Feines Zupfen, starkes Rucken, schnelles Kurbeln, kurze Einholpausen – moderne Kunstköder lassen sich auf unterschiedlichste Weise führen. Beim Hechtfischen setzt Dietmar Isaiasch auf viel Abwechslung in der Köderpräsentation.
Wir können einen Kunstköder gemütlich einleiern, jedoch auch zügig oder gar aggressiv führen. Es gibt viele Hechtköder, die sich erst bei raschem Zug von ihrer fängigen Seite zeigen. Ich denke da in erster Line an «Blech» – also Spinner und Blinker. Aber auch fast alle Swimbaits benötigen ein entsprechendes Tempo, damit sie in ihrem Laufverhalten aggressiv auftreten. Da sie schwer und klobig sind, brauchen sie einen starken Antrieb. Solch schnelle Köder fangen nur bei entsprechendem Zug. Dazu müssen zudem bestimmte äussere Faktoren gegeben sein.
Zügiger im warmen Wasser
Eine zügige Köderführung geht immer mit einem konstanten, gleichbleibenden Einholen einher. Um auch mögliche Verfolger zum Anbeissen zu verführen, lege ich aber während einer solchen Einholphase hin und wieder eine kurze Kurbelpause ein. Aber nicht zu oft, maximal zwei Pausen pro Wurf. Besonders wenn das Wasser stetig wärmer wird, haben solche zügig und gleichmässig angebotenen Köder die Nase vorn. Im warmen Wasser sind sowohl Jäger als auch Gejagte putzmunter – was ihrem gesteigerten Stoffwechsel geschuldet ist. Die Jäger orientieren sich gezielt in Richtung Oberfläche und Freiwasserregion sowie der Krautbereiche, denn hier gibts Nahrung im Überfluss. Aber sie müssen schnell sein, wenn sie nicht leer ausgehen wollen. Ein solch aktives Schwimmverhalten bringt den Energiehaushalt der Fische nicht aus dem Gleichgewicht, da das Wasser warm ist und die Muskulatur keine zusätzliche Energie verbraucht.
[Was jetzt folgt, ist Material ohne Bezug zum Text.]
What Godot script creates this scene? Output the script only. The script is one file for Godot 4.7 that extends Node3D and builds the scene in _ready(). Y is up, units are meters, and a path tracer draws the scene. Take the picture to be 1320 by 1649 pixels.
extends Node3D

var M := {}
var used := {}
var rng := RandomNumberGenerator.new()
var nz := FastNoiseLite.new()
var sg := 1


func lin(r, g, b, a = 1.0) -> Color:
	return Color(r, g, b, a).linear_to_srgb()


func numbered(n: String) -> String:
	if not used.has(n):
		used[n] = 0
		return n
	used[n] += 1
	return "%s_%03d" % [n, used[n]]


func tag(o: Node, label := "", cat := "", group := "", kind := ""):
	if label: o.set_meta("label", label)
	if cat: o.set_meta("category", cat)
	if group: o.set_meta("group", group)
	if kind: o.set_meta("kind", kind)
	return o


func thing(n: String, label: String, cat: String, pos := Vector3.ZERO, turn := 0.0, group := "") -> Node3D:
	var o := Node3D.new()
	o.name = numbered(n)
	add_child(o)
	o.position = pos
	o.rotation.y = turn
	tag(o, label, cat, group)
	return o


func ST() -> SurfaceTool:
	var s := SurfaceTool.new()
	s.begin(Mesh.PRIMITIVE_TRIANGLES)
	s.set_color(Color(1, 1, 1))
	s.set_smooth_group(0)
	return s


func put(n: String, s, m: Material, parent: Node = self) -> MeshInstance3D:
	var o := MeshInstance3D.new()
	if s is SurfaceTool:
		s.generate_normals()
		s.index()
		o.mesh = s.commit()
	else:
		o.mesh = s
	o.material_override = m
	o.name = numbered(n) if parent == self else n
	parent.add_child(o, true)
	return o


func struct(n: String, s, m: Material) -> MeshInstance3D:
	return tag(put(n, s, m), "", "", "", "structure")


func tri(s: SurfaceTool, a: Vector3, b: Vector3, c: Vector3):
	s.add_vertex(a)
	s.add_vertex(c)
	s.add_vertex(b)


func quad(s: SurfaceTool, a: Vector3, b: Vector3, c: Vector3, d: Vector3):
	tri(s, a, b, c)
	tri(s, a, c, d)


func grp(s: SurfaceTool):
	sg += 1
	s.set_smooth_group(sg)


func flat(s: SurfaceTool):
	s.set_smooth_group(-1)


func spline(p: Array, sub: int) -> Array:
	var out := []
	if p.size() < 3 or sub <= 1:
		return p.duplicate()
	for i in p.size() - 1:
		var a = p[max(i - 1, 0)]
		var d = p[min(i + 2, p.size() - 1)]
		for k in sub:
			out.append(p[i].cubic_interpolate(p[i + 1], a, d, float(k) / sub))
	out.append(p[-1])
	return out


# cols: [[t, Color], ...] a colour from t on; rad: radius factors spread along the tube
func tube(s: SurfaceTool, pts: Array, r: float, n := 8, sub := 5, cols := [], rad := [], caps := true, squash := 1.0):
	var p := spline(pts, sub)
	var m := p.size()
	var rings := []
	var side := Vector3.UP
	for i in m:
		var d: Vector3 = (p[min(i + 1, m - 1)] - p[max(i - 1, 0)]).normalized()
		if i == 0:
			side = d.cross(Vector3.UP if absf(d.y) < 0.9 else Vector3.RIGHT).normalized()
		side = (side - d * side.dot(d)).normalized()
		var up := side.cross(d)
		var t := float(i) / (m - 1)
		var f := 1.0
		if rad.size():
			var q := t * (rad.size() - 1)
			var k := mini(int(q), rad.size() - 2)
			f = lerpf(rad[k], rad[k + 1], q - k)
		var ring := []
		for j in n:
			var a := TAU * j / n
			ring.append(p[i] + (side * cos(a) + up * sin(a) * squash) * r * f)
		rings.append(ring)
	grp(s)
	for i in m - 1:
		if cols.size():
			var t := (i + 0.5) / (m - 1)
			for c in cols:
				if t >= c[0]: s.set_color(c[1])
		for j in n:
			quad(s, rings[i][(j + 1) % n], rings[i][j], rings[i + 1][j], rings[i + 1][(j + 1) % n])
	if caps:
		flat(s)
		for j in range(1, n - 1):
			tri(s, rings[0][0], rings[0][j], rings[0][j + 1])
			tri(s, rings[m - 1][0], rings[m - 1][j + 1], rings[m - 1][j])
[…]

Um auch Verfolger zum Anbeissen zu verführen, lege ich beim Einholen kurze Kurbelpausen ein. Aber nicht zu oft, maximal zwei Pausen pro Wurf.
Nur nicht langweilen
Man könnte annehmen, dass ein ruhig geführter Gummifisch mit regelmässig eingestreuten Pausen immer die ideale Voraussetzung für einen erfolgreichen Angriff ist. Falsch! Monotonie ist der erste Schritt in die Lustlosigkeit. Die Neugier und das Interesse des Räubers für den Köder nehmen rapide ab. Erst der unerwartet kräftige Ruck mit der Rute, der lange Schlag, der den Köder urplötzlich nach vorn katapultiert, sprechen den Instinkt des Fischs an und lösen den Reiz zum Zuschnappen aus. Wenn man sich das einprägt, dürfte es nicht mehr schwer fallen, erfolgreich zu sein. Aggressive Köderführung funktioniert das ganze Jahr über – und zwar unabhängig vom Köder und der Fischart. Man kann sogar einen schnellen Sommerköder aggressiv führen. Unter aggressiver Führung verstehe ich ein plötzliches, unerwartetes Abweichen vom Gewohnten.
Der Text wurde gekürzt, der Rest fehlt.